27 July 2007, 18:03  US Q2 GDP up 3.4 pct, core PCE inflation up 1.4 pct

The US economy in the second quarter grew at the fastest pace in more than a year as core inflation rose at its slowest pace in four years, the Commerce Department reported today. The department estimated the economy grew at a 3.4 pct annualised rate between April and June, slightly faster than the 3.2 pct economists had expected. The Fed's preferred measure of inflation, the core PCE price index, rose 1.4 pct in the second quarter, down sharply from the 2.4 pct rise in the prior quarter and the slowest pace since the second quarter of 2003. Overall inflation, measured by the PCE price index including the volatile food and energy prices, rose 4.3 pct, the fastest pace in a year. The economy grew at an anaemic 0.6 pct annual rate in the first quarter, which was the slowest quarterly gain in more than four years. "The second quarter bounce partly reflects an offset to weakness in a number of GDP components in the first quarter," said economists at Briefing.com. An increase in inventories, higher exports and a reduced drag on the economy from a weak housing sector contributed to the economy's faster growth. The Commerce Dept. revised downward its estimate for all of 2006, reporting that the economy grew 2.9 pct for the year, slower than 3.3 pct earlier thought. Measuring the second quarter over the prior second quarter, the economy grew at a 1.8 pct pace, compared a 1.5 pct rate in the prior quarter. Over the past 12 months, the overall PCE price index has risen 2.3 pct, while the core PCE price index slowed to a 2.0 pct rise, the very top of the Fed's so-called "comfort zone". The GDP chain-type price index showed 2.7 pct inflation in the economy overall, with a 1.7 pct core rate. Consumer spending, which accounts for as much as two-thirds of the economy, rose 1.3 pct in the second quarter, a major slowdown from the 3.7 pct pace in the first three months of the year. Final sales rose 3.2 pct in the quarter, more than twice the 1.3 pct pace in the prior quarter.
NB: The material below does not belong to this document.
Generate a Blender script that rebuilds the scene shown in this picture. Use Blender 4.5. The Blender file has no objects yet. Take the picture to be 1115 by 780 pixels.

The housing slowdown was much less of a drag on the economy in the second quarter, as real residential fixed investment fell 9.3 pct, not as steep as the 16.3 pct drop in the first quarter. Business construction jumped in the second quarter, as real non-residential fixed investment rose 8.1 pct, almost quadruple the 2.1 pct pace in the first quarter. Real exports rose 6.4 pct in the quarter, while real imports fell 2.6 pct.